Credo for the Checkout Line in Winter by Maryann Corbett. Able Muse Press, 2013.
Review by Judy Swann
Sometimes you find yourself leafing through a book of poetry as if it were a rose catalogue in January. Does the color of this verse seem right? Does it have a scent? Will it grow in your soul’s soil? In her sonnet “Rose Catalogue in January,” Maryann Corbett shifts our attention away from the roses she could buy – “long-stemmed, high-centered, pointed, budded tight” – backward in time to the roses she has already had. “Fantin-Latour, those foldings, sinuous,” her memory of them is French and sumptuous. She’s in it for the memory, “their breathings stir the past,” she says, and “[t]hink how you loved them once.” Her memory of them includes a fog of pesticide, another kind of perfume, commercial chemistry’s thorn. For her, the scent – not available in catalogues – is the transient glory of the rose, “…nothing’s left but …complexities still fragrant on the air.” It is a satisfying poem, intensely cerebral and serene.
Too often, in a book of verse and perhaps elsewhere in life, we hand over our innate judgment to an Interpreter, so says Roland Barthes in his Fragments d’un discours amoureux. In the Christian West, Barthes says, the Interpreter is either a priest or a lover. Corbett’s Interpreter is a priest. Not just because of the numerous Catholic motifs (Good Friday, ordinary time, Rorati coeli) but yes, or the easy references to an academic canon (phlogiston, Ptolemy, prostrate with grief) again yes; but also because Corbett’s I-Thou dynamic, which is a lover’s dynamic, is always subordinated to an externality, always measured, sometimes even isolated – it is a garden, not the wild moor. There is always a structure, the sure sign of a priest.
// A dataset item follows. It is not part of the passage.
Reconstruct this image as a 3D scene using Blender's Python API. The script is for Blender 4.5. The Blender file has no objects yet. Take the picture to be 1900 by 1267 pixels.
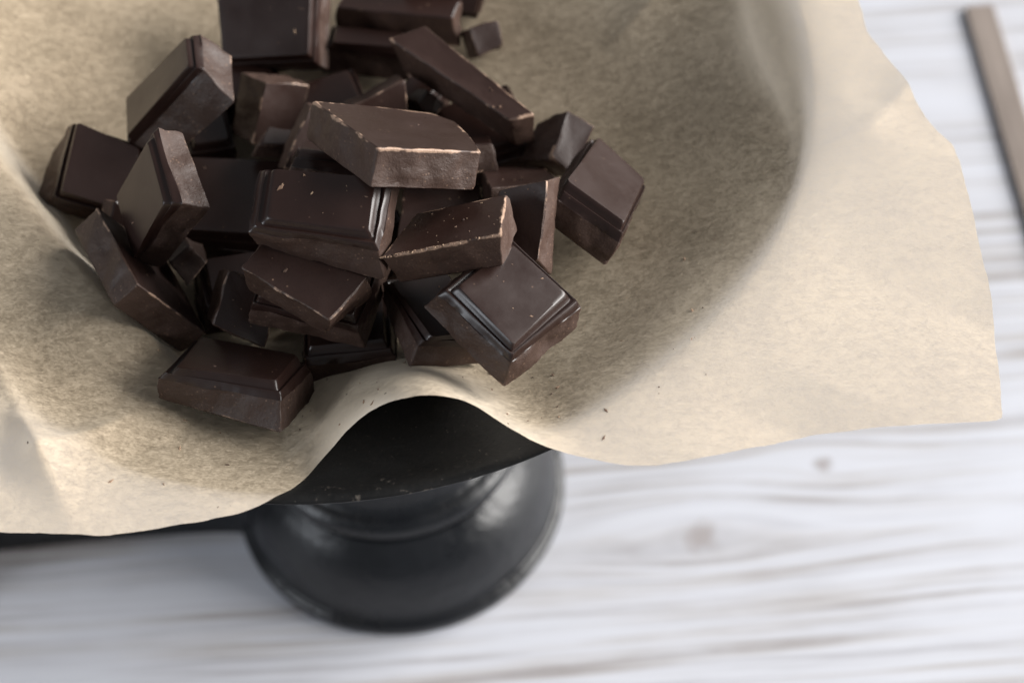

Corbett herself knows this, I think, and addresses it in her poem “Finding the Lego.” “You find it when you’re tearing up your life,” she writes. What, the reader asks. Nothing as momentous as religion, is it? This would be the perfect time for religion, the time when you’re asking yourself: What do I do with the pain? But no, it’s not religion, indeed it’s anti-religion; it’s a “tidy little solid,” it’s the lego of the title, “plastic.” Corbett, with some bitterness, turns this lego into an icon of the “foursquare” family – Mom, Dad, and a couple of kids – something the lyrical “I” – although not admitting anything — was once a part of. But wait, there is no “I.” There is only “you,” who leaves the lego where it lies. “It makes no allowances, concedes no failures,” she says of the lego. Indifferent? Or just an empty echo, like an idol from Hosea, “They consult a wooden idol and are answered by a stick of wood.”
Corbett’s mastery of craft is well known and cited by all her reviewers, myself included. Let me just say, though, that the poem I love the best in this volume is in some kind of form I do not know the name of. Its measured beats and short lines really resonate with me, so short that the title itself measures out to two lines:
“Epistle to the Pumpkin Field”
This is the truth:
They knife your face,
Killer second line, isn’t it? After she sets you up with the Epistle (which is a short reading after the collect and before the gospel, as well as, you know, an epistle), a homey-folksy field reference, she trots out the truth – unbelievably smooth – then, they knife you in the face.
Drag out your entrails
to feed to the crows,
And set the flame
in what remains.
It’s all true. It’s a ritual. We don’t hang guys on crosses anymore, but we have to do something while the year dies around us, and it’s come to this. It isn’t a complete waste:
Ecstatic vision.
One night: you shine.
These are good, well-crafted poems. It would have been a pleasure for me to write about any of the 46 of them, but I have chosen the ones that most spoke to me. I hope you will acquire this volume and luxuriate in the ones that speak to you.
Judy Swann is a poet, essayist, editor, translator, analyst, blogger, and bicycle commuter, whose work has been published in many venues both in print and online. Her book, We Are All Well: The Letters of Nora Hall, appeared in 2014.